Commodities Risks

Dec 14, 2013   //   by Profitly   //   Market, Risks  //  Comments Off on Commodities Risks

A lot of people like to diversify their investments by finding alternative ways of trading. The large world of commodities is one way to do that. Particularly after the 2008 financial crisis, people wanted to put their hard earned cash to work in places other than equities. Corn, coffee, gold, orange juice, oil, and even cattle are different types of commodities that are traded on exchanges. This is a stark change from when commodities used to only be used for hedging, where for example farmers could ensure a certain price for their crops.

Some of these have turned out to be great investments since 2008; gold is up from $850 in January 2008 to about $1200 now. But actively trading commodities is an extremely tricky business and a lot of people don’t really understand what they are getting into.

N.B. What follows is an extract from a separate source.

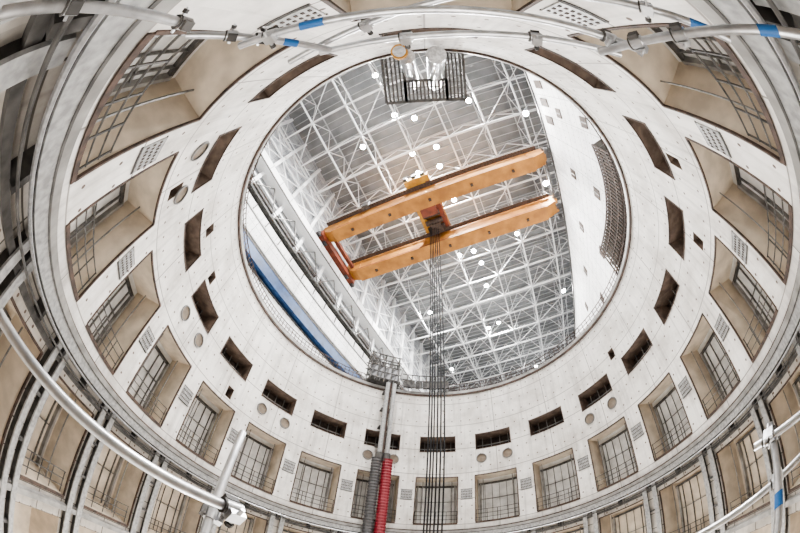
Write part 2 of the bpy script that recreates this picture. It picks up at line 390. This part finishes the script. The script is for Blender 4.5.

In case you weren’t aware, most people who trade commodities lose money. A majority of the estimates are in the range of 80 to 95 percent who have lost or who are losing trading commodities. Pretty bleak statistics if you ask me. Yet, people continue to trade commodities every day and more and more people give it a try as well. Fortunately, there are several commonalities in terms of the mistakes that people make while trading commodities, meaning that if you read this and learn from it, you have far better odds of making money.

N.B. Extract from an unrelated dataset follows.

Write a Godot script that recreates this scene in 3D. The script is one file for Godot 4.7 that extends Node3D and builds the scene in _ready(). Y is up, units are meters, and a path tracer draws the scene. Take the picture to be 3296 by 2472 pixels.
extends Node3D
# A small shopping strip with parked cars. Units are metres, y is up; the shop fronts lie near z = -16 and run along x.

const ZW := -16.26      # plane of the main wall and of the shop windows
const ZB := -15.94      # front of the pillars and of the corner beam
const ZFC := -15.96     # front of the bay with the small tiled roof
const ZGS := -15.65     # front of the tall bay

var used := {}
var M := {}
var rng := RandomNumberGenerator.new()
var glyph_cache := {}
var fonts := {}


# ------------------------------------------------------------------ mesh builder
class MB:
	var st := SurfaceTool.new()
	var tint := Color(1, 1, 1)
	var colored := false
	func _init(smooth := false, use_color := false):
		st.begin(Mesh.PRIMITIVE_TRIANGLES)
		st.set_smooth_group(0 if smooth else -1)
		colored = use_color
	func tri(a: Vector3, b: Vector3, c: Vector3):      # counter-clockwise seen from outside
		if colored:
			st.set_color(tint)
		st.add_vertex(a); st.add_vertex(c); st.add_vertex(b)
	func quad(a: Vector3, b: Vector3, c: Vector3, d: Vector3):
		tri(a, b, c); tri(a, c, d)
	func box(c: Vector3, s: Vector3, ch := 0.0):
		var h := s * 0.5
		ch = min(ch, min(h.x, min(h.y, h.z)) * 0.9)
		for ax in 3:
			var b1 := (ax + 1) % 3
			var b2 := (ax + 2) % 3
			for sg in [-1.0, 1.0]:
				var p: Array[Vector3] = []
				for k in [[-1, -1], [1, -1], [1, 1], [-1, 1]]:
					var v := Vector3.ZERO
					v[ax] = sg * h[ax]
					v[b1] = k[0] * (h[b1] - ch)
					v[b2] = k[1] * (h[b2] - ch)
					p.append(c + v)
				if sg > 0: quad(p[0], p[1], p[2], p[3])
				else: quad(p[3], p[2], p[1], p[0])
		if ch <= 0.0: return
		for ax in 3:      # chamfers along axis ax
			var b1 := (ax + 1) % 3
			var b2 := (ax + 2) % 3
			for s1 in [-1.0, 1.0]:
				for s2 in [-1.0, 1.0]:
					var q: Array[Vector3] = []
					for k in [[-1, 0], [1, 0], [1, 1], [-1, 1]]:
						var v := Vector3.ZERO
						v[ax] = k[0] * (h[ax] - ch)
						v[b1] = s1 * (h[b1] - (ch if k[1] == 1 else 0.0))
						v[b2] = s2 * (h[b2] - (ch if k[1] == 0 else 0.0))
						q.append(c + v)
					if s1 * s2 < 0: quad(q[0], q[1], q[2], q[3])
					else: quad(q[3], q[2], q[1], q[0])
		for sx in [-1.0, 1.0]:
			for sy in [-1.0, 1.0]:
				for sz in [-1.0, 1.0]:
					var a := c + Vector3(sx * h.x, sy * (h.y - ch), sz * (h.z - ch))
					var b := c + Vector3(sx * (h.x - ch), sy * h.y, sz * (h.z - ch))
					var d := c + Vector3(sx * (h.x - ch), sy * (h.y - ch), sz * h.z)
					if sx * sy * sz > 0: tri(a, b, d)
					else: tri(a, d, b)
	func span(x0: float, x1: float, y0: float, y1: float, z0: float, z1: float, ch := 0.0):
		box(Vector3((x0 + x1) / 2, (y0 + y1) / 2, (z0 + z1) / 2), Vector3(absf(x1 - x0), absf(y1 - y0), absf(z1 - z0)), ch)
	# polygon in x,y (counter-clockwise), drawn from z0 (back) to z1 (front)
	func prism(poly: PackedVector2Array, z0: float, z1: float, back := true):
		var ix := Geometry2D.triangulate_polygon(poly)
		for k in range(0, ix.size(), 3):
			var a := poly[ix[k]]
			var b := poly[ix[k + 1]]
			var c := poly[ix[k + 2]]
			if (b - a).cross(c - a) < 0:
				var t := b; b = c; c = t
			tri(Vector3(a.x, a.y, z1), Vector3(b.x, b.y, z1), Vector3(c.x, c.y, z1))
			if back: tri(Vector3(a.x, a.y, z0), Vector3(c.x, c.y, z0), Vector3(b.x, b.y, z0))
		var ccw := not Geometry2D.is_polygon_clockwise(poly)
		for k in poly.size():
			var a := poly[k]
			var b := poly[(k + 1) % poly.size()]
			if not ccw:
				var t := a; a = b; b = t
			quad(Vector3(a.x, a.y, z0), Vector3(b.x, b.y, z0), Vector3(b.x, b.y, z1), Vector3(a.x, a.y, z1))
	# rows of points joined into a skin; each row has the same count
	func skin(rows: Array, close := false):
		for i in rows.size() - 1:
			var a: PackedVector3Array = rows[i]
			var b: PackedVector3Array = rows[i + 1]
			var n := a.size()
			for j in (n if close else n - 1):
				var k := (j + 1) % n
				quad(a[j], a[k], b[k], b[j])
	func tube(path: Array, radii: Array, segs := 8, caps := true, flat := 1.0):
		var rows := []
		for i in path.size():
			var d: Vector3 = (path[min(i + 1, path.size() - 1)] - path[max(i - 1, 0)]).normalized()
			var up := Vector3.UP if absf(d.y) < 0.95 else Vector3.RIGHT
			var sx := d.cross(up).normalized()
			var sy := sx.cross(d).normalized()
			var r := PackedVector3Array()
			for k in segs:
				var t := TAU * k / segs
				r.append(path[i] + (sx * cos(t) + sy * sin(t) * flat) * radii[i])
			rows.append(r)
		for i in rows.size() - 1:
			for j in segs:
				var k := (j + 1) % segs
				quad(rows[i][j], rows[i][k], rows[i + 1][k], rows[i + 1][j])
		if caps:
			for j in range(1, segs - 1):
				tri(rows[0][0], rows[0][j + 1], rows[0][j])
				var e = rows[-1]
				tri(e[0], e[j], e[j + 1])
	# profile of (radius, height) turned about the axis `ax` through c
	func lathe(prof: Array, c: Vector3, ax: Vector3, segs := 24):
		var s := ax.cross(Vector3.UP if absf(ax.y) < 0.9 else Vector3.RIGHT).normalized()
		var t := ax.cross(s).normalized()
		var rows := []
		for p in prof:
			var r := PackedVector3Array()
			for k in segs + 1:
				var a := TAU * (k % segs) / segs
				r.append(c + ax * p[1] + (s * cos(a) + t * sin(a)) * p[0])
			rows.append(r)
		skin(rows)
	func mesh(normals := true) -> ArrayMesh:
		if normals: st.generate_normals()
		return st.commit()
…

According to about.com, here are some of the most common trading mistakes:

First is lack of education. Just like I said above, a lot of people don’t know what they are getting into when they start trading commodities. This is just like people that try to trade penny stocks without learning from Tim or the other gurus. Sure, even without education you will get lucky and have a good trade or two, but the odds are not in your favor. Far too many new traders neglect to educate themselves on how to trade commodities before diving in head first. Commodities is a zero sum game, meaning for every person that makes $100, another person lost $100.

Second we have the leverage problem. This is probably the number one issue when it comes to trading commodities. There is huge leverage when trading commodity futures, so a couple bad trades can wipeout the over leveraged trader. Do not trade a contract that is too large for your account size. For instance, do not trade three futures contracts that average a $2,000 move a day when you have a $10,000 account.

Third we have money management. This is another biggie and relates to the tip we previously discussed regarding leverage. You should not risk more than a small percentage on any given trade. There are statistics showing that most professional money managers risk less than 2 percent on any one trade. This becomes more difficult when trading commodities and other futures contracts.

Finally, remember to have a plan. How many times have Tim and I written about having a PLAN before making a trade?! Traders get so lazy and impatient when it comes to this. You have to have a plan.

So now that you have that advice, let move in to the elevated risks of trading commodities. You can’t help but think about risk when you think about trading commodities.

The key reason why commodities are considered risky is that commodities are traded in futures contracts and they are highly leveraged (addressed in the four tips above). A commodities trader normally only has to put up 5 to 20 percent of the contract in futures margin value to control the commodity investment. When you buy one contract of crude oil, you aren’t just buying one barrel, unlike when you buy a stock, you can buy one stock. You are actually buying 1,000 barrels of crude oil when you purchase one contract. That means in crude oil is trading at $90 a barrel, you are buying $90,000 worth of oil, not $90. However, a trader doesn’t need to put up the full $90,000. They would be required to put up a much smaller percentage, around $6,000 in this case. This also means that if oil moves from $90 a barrel to $89, the value of your position would change by $1,000. That’s leverage since you don’t have to put up the full amount. How do you feel about entering a commodity trade with $5,100 in margin and realize that position can move for or against you by about 40 percent every day?

The fact that uneducated traders do this without even realizing what they are getting themselves into is very, very scary. This kind of leverage in the hands of an undisciplined trader is the reason so many new commodity traders lose money. It is commonly discussed in the futures industry that anywhere from 80 to 95 percent of traders lose money in commodities, slightly more than the average number of people that lose money trading stocks. Those educated in trading commodities, such as commodity trading advisors (CTA’s) have a much better track record with managed futures. The popular Barclay CTA Index has CTA’s making an average compound annual return of 11.56% from 1980 to 2009. There were only 3 losing years and the worst was -1.19%.